Conversely, In the early days of game development, things were a lot more touch-and-go. The industry was so new that there were only a small number of games actually being developed every year; this meant that there was a major shortage of developers who had any sort of applicable past experience.
Experimentation became the best friend for these first time devs and a wide range of ideas were trialled in an attempt to find what felt right. With no experience and no support when something went wrong, plenty of these ideas were far beyond the team’s technical know-how leading to horrendous implementation and frequent difficulty spikes.
Technical Limitations
Gaming has come an incredibly long way in the last decade
alone – load up a game from the early 2010s and compare it to a brand-new
triple-a blockbuster and the difference is apparent for all to see. Roll this
back even further to the glory days of classic gaming in the 1980s-2000 and you’ll
find that many of the core elements that we associate with gaming are missing,
or not implemented at the level at which you might expect. Things like lower
resolutions meant that you could never quite tell where a platform ended, delay
input meant that the sprites felt far less manoeuvrable than intended, and a
complete lack of patch support meant that if a game released glitchy, it would
stay glitchy. It wasn’t until sometime years later that hardware and software
progressed to the point where many of these technical limitations could be properly
ironed out.
Intentional Difficulty
To make matters worse, not every retro classic suffered from the curse of accidental difficulty. In fact, plenty of game developers went out of their way to make a game as challenging as possible. Many of the flagship titles that ruled the gaming scene between the 1980s and the early 2000s were designed for arcade cabinets which ran with a pay-to-play model where users would need to part with some of their change in order to start the game. Naturally, game titles that implemented frustrating elements such as one-hit-kills or platforming puzzles were that much better at taking change from ambitious players which, in turn, made their cabinets better investments for arcade owners.

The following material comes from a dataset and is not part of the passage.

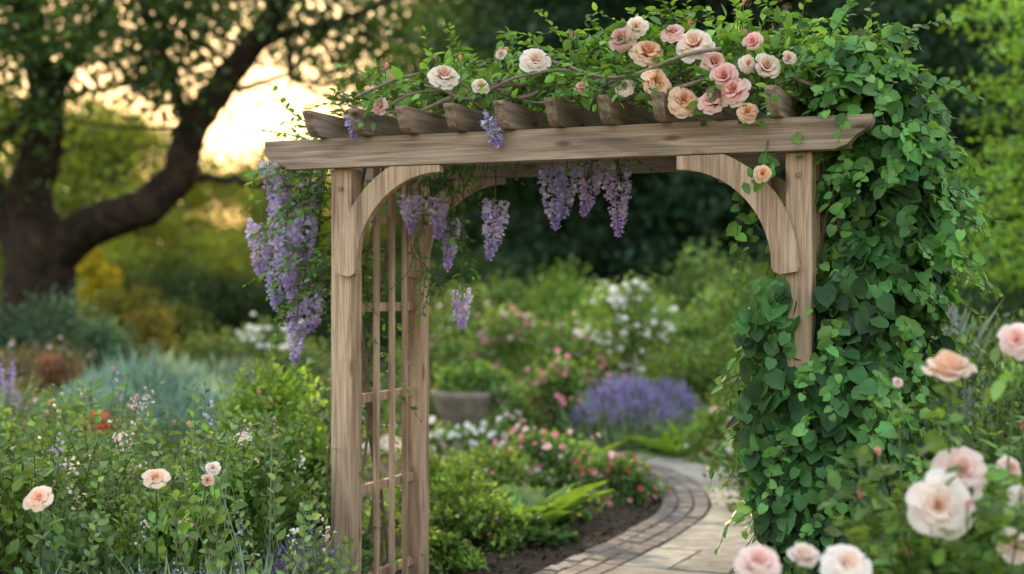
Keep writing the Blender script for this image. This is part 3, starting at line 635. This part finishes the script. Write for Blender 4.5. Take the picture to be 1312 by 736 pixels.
ns=40; V=[(r*math.cos(q*6.28318/ns)*.84,r*math.sin(q*6.28318/ns)*.84,z*1.42) for r,z in prof for q in range(ns)]
b.add(V,[(i*ns+j,i*ns+(j+1)%ns,(i+1)*ns+(j+1)%ns,(i+1)*ns+j) for i in range(len(prof)-1) for j in range(ns)],(.2,.15,.1),0); b.obj('bowl',pl,[M_TERRA])
b=B(); P,i,C=dome_pts(2600,36,.68,.68,.24,.045); cloud(b,P+A([0,0,.55]),.05,T6,d=(0,0,.7),nrm=(0,-.3,1),col=A([.12,.22,.055])*(1+.25*rng.normal(size=(36,1)))[i]); b.obj('planting',pl)
bp('purple_flowering_shrub',1180,420,9.5,1.1,5200,.045,(.07,.12,.07),[(18,.02,(.3,.25,.5),(.4,.35,.6),RL)]); bp('garden_shrub',1270,430,8.8,1.3,6200,.045,(.075,.14,.06)); bp('garden_shrub',1150,500,8,.9,4200,.042,(.06,.13,.05),[(4,.035,*CRE,RL)])
bp('garden_shrub',1050,520,9.5,1.2,4200,.045,(.075,.14,.05)); bp('garden_shrub',1330,480,7,1.0,4200,.042,(.075,.14,.055)); bp('garden_shrub',1120,600,6.8,.7,3200,.04,(.07,.15,.05),[(4,.03,*LPK,RL)])
# left near
bp('bright_green_shrub',350,492,8.2,.75,4200,.048,(.15,.27,.055),sprigs=46,nc=50,spc=(.22,.35,.06)); bp('bright_green_shrub',395,560,7.6,.5,2800,.045,(.12,.22,.055),sprigs=24,nc=34); bp('bright_green_shrub',300,590,7.3,.7,3600,.042,(.10,.18,.055),sprigs=30,nc=40)
bp('garden_shrub',400,640,6.7,.5,2600,.04,(.085,.17,.055),sprigs=16,nc=30)
def rose_bush(name,x,y,h,w,n,ls,col,blooms,stems=26,buds=6):
    b=B(); 
    for i in range(stems):
        a=rng.random()*6.283; r_=rng.random()**.6*w/2; hh=h*rng.uniform(.62,1.0)
        top=A([math.cos(a)*r_,math.sin(a)*r_,hh]); P=crom([(top[0]*.15,top[1]*.15,0),(top[0]*.5,top[1]*.5,hh*.5),top],4)
        tube(b,P,np.linspace(.006,.0025,len(P)),(.09,.12,.05),5)
        m=int(n/stems); tq=rng.uniform(.25,1,m); Q=A([np.interp(tq,np.linspace(0,1,len(P)),P[:,j]) for j in range(3)]).T
        a2=rng.random(m)*6.283; dd=A([np.cos(a2),np.sin(a2),np.full(m,.25)]).T
        cloud(b,Q+dd*rng.random((m,1))*.09,ls,T6,d=dd,nrm=(0,0,1),dr=.35,nr=.4,col=A(col)*rng.uniform(.7,1.4),cv=.22)
        if i<buds: rose(b,top+A([0,0,.03]),.032,(rng.normal()*.3,-.2,1),(.85,.38,.34),(.9,.55,.50),BUD); tube(b,[top,top+A([0,0,.03])],.003,(.1,.15,.05),4)
    for (px,py,pz,r,c,ax) in blooms:
        p=A([px,py,pz])-A([x,y,0]); rose(b,p,r,ax,*c)
        axn=A(Vector(ax).normalized()); q0=p-axn*r*.3
        P=crom([(p[0]*.2,p[1]*.2,0),(p[0]*.7,p[1]*.7+.02,pz*.55),q0],4); tube(b,P,np.linspace(.006,.003,len(P)),(.10,.15,.05),5)
        cloud(b,q0+rng.normal(size=(14,3))*.035+A([0,.06,-.10]),ls,T6,d=(0,.2,-.3),nrm=(0,0,1),dr=.8,nr=.4,col=A(col)*1.2)
        cloud(b,np.repeat((p-axn*r*.36)[None],5,0),r*.55,T6,d=-axn*.5+A([0,0,-.4]),nrm=tuple(ax),dr=.4,nr=.3,col=A(col)*1.2)
    return b.obj(name,loc=(x,y,0))
def bl(u,v,d,rp,c,ax=(0,-1,.5)): return (bx(u,d),d,hz(v,d),rp/FX*d,c,ax)
PCH=((.88,.46,.24),(.93,.76,.64)); LP=((.88,.56,.46),(.93,.76,.73)); WP=((.89,.64,.46),(.94,.86,.82))
rose_bush('rose_bush',bx(200,6.4),6.4,.92,1.0,1900,.05,(.11,.20,.06),[bl(200,612,5.2,17,PCH,(.1,-.7,.8)),bl(273,600,5.4,10,WP),(bx(266,5.3),5.3,hz(616,5.3),.027,PCH,(.2,-1,.4)),bl(150,560,6.2,7,WP)],34,3)
rose_bush('rose_bush',bx(50,6.2),6.2,.90,1.0,1900,.05,(.10,.19,.06),[bl(50,638,5.1,19,PCH,(-.1,-.8,.7))],34,3)
rose_bush('rose_bush',bx(310,7.4),7.4,.95,.6,800,.046,(.11,.21,.06),[bl(312,560,6.6,12,WP,(0,-.5,.9)),bl(325,592,6.6,7,LP)],16)
rose_bush('rose_bush',bx(130,8),8,1.05,1.2,1900,.046,(.09,.17,.06),[bl(170,600,7.6,7,LP)],34)
bush('leafy_perennial',bx(220,5.9),5.9,.62,.55,1500,.055,(.14,.24,.06),[(5,.016,*WHT,RL)],nc=30,sprigs=16); bush('leafy_perennial',bx(110,5.5),5.5,.56,.5,1300,.05,(.085,.15,.08),[(4,.016,*LPK,RL)],nc=26,sprigs=12)
bush('leafy_perennial',bx(330,6.3),6.3,.68,.5,1500,.05,(.10,.19,.05),[(5,.014,*WHT,RL)],nc=30,sprigs=16); bush('leafy_perennial',bx(-10,5.6),5.6,.8,.5,1300,.05,(.12,.20,.05),[(4,.018,*LPK,RL)],nc=26,sprigs=12)
b=B()
for i in range(190):
    d=rng.uniform(5.3,7.6); u=rng.uniform(-20,425); x=bx(u,d); hh=rng.uniform(.45,1.08)
    if u>370: hh*=.75
    cmul=rng.uniform(.7,1.5); p0=A([x,d,max(0,hh-.55)]); dv=A([rng.normal()*.16,rng.normal()*.12,1.])
    sprig(b,p0,dv,.55,18,rng.uniform(.03,.055),col=tuple(A([.12,.20,.07])*cmul),droop=.03,wig=.06,up=(0,-.5,.3),stem=(.15,.18,.09))
    if i%5==0:
        tp=p0+dv/np.linalg.norm(dv)*.55; cq=A([(.88,.85,.78),(.88,.6,.58),(.5,.44,.7)])[i//5%3]
        cloud(b,tp+rng.normal(size=(14,3))*A([.012,.012,.03]),.018,TP,d=(0,-.3,.6),dr=1,nr=1,col=cq,cv=.1,mi=PETAL)
for i in range(6):
    d=rng.uniform(4.9,6.0); u=rng.uniform(230,420); hh=rng.uniform(.75,1.0); x=bx(u,d); dx=rng.normal()*.1; pts=crom([(x,d,0),(x+dx*.2,d,hh*.5),(x+dx,d,hh)],5)
    tube(b,pts,.0025,(.18,.26,.15),5); cloud(b,pts[-1]+rng.normal(size=(10,3))*.012,.02,T6,col=(.2,.28,.17),dr=1)
b.obj('airy_perennial_stems')
spiky('catmint',bx(250,5.3),5.3,1.3,.8,.42,1400,(.22,.29,.24),(.5,.46,.7),L=.26,cnt_f=3,fr=.010); spiky('catmint',bx(60,5.0),5.0,1.1,.8,.42,1200,(.17,.24,.19),L=.26); spiky('catmint',bx(390,6.2),6.2,.4,.5,.42,420,(.16,.2,.13),PUR,L=.24,cnt_f=6,fr=.012)
b=B(); n=60000; x=rng.uniform(-9,9,n); y=4.4+rng.random(n)**1.1*20
P=A([x,y,np.zeros(n)]).T; w_,dd=path_w(P); nz=np.sin(x*2.3+1)*np.sin(y*1.9)+.6*np.sin(x*5.1+y*3.3)
keep=~((w_>-.62)&(w_<PW+.25)&(dd<1.6))&(nz>-.75); P=P[keep]; nz=nz[keep]
P[:,2]=rng.random(len(P))*(.10+.10*(nz+.8).clip(0,1.5))*np.interp(P[:,1],[5,9,20],[1,1.1,1.8])
pal=A([(.09,.17,.05),(.12,.21,.05),(.065,.14,.05),(.14,.19,.10),(.11,.15,.06)]); ci=((np.sin(P[:,0]*1.7)+np.cos(P[:,1]*1.3+P[:,0])+2)/4*4.99).astype(int).clip(0,4)
cloud(b,P,np.interp(P[:,1],[5,10,20],[.04,.05,.08]),T6,d=(0,-.1,.8),nrm=(0,-.4,.7),dr=.6,nr=.5,col=pal[ci],cv=.25)
m=1800; j=rng.integers(0,len(P),m); cp=A([(.85,.82,.74),(.8,.35,.42),(.45,.4,.65),(.88,.6,.55)])[rng.integers(0,4,m)]
for q in range(4): cloud(b,P[j]+A([0,0,.08]),np.interp(P[j,1],[5,20],[.018,.04]),TP,d=(0,-.3,.5),dr=.9,nr=1,col=cp,cv=.1,mi=PETAL)
b.obj('ground_cover_plants')
b=B(); n=5000; ss=rng.uniform(2,S[-1]-2,n); ww=np.where(rng.random(n)<.7,-.36-rng.random(n)*.5,PW+.03+rng.random(n)*.3); xy=A([onpath(a_,c_) for a_,c_ in zip(ss,ww)])
cloud(b,A([xy[:,0],xy[:,1],.012+rng.random(n)*.012]).T,.028,T4,d=(1,0,0),nrm=(0,0,1),dr=1.2,nr=.5,col=(.075,.052,.037),cv=.4,mi=STEM); b.obj('bark_mulch')

# ---------------------------------------------------------------- foreground roses (right)
fd=4.1
rose_bush('foreground_rose_bush',bx(1245,fd),fd,1.04,.74,3000,.06,(.12,.22,.06),[bl(1215,480,4.0,36,PCH,(0,-.35,1)),bl(1233,603,4.0,35,LP,(-.1,-1,.6)),bl(1202,648,3.85,42,WP,(-.2,-1,.3)),
  bl(1303,436,4.1,24,LP,(-.5,-1,.3)),bl(1292,602,4.2,18,LP,(.3,-1,.2)),bl(1308,640,4.0,18,WP,(.3,-1,.2)),bl(1300,700,3.9,24,LP,(0,-1,.6))],48,10)
rose_bush('foreground_rose_bush',bx(1060,3.95),3.95,.60,.55,1500,.058,(.12,.22,.06),[bl(972,722,3.8,30,LP,(0,-.8,.9)),bl(1028,716,3.9,23,WP,(.2,-.6,.9)),bl(1086,722,3.8,32,WP,(.1,-.8,.9))],26,3)
rose_bush('foreground_rose_bush',bx(1330,4.5),4.5,1.15,.6,1500,.058,(.10,.19,.06),[],30,4)
rose_bush('foreground_rose_bush',bx(1190,4.5),4.5,.84,.5,1500,.055,(.10,.19,.055),[bl(1150,490,4.6,7,LP)],28,3)

# ---------------------------------------------------------------- light
az=R(-13); el=R(13)
Sd=Vector((math.sin(az)*math.cos(el),math.cos(az)*math.cos(el),math.sin(el)))
sl=bpy.data.lights.new('sun','SUN'); sl.energy=5; sl.angle=R(.5); sl.color=(1,.74,.45)
so=bpy.data.objects.new('sun',sl); scene.collection.objects.link(so); so.rotation_euler=(-Sd).to_track_quat('-Z','Y').to_euler(); so.location=(0,0,20)
w=bpy.data.worlds.new('World'); scene.world=w; w.use_nodes=True; nt=w.node_tree; nt.nodes.clear()
sk=nt.nodes.new('ShaderNodeTexSky'); sk.sky_type='NISHITA'; sk.sun_disc=False; sk.sun_elevation=el; sk.sun_rotation=az%(2*math.pi); sk.air_density=1.0; sk.dust_density=2; sk.ozone_density=1
gm=nt.nodes.new('ShaderNodeGamma'); gm.inputs[1].default_value=.85
dp=nt.nodes.new('ShaderNodeVectorMath'); dp.operation='DOT_PRODUCT'; dp.inputs[1].default_value=(.2126,.7152,.0722)
pw=nt.nodes.new('ShaderNodeMath'); pw.operation='POWER'; pw.inputs[1].default_value=-.84
sc_=nt.nodes.new('ShaderNodeVectorMath'); sc_.operation='SCALE'
mu=nt.nodes.new('ShaderNodeVectorMath'); mu.operation='MULTIPLY'; mu.inputs[1].default_value=(12.9,10.7,8.3)
bg=nt.nodes.new('ShaderNodeBackground'); bg.inputs[1].default_value=.15; ou=nt.nodes.new('ShaderNodeOutputWorld')
lk_=nt.links.new
lk_(sk.outputs[0],gm.inputs[0]); lk_(gm.outputs[0],dp.inputs[0]); lk_(dp.outputs['Value'],pw.inputs[0]); lk_(gm.outputs[0],sc_.inputs[0]); lk_(pw.outputs[0],sc_.inputs['Scale'])
lk_(sc_.outputs[0],mu.inputs[0]); lk_(mu.outputs[0],bg.inputs[0]); lk_(bg.outputs[0],ou.inputs[0])

cam=bpy.data.cameras.new('camera'); co=bpy.data.objects.new('camera',cam); scene.collection.objects.link(co); scene.camera=co
co.location=(0,0,1.5); co.rotation_euler=(R(90.22),0,0); cam.lens=50; cam.sensor_width=36; cam.clip_end=2000; cam.clip_start=.05
cam.dof.use_dof=True; cam.dof.focus_distance=5.8; cam.dof.aperture_fstop=1.2
scene.view_settings.view_transform='Standard'; scene.view_settings.look='None'; scene.view_settings.exposure=0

As the gaming space started shifting away from arcades and over to home consoles, many games were ported over in their original forms. All of the mechanics that were implemented to try and get money out of the player were still present, in this case however, they were solely targeting users who had already purchased the games.
The novelty of having a gaming system in your living room lingered only for a short while before users started complaining about the difficulty – surely there’s no point of keeping all of these money grabbing systems in place if users can’t actually put extra coins into the machine?
It took quite a few years before game developers started getting away from some of the arcade-style design practices that made so many classic titles intentionally challenging.
With microtransactions becoming an industry standard, will we start to see an increase in the number of games that implement intentional difficulty?
Getting Creative with Difficulty
The late 90s and early 2000s completely changed the relationship
between gamers and video game difficulty. Companies were now actively searching
for ways to make games more accessible to users and while not every idea was a
hit, there were certainly some creative ways in which they tried to make their
products fun even for more casual gamers.
Cult classic Final Fantasy 8 was one of the first games to play with the idea of dynamic difficulty. The concept was sound as the game would increase the levels of enemies alongside that of your party; this circumvented a major issue of JRPGs at the time wherein users would be vastly under-levelled at crucial points in the story. With a lack of save-points and sometimes no way of backtracking to do some extra XP farming, players would often lose hours of progress if they got stuck.
Unfortunately, for all the good that it tried to do, FF8 will forever be remembered as a game with an unbelievably broken difficulty system. The first problem with their difficulty was that enemies would get much better stats for their levels than your party members, this not only discouraged players from engaging in any optional battles but also meant that those used to the levelling systems of traditional JRPGs would be caught massively off guard once they started picking up experience points. On the other hand, you also had users who figured out ways of getting through large chunks of the game by picking up only minimal XP which meant that you could go as far as fighting the final boss at LV9. Naturally, your characters would still have access to all of the overpowered late-game weapons and items which make powering your way through the time shifting story an absolute breeze.
Difficulty in gaming is far from the finished article. Developers are constantly looking for new ways to cater to both their casual and hardcore fans – who will frequently play exactly the same game looking for an experience that caters to their individual preferences. Fortunately, we’ve come a long way from the days of artificial difficulty and the focus of the modern gaming space is well and truly on making games an enjoyable experience for players of all skill levels.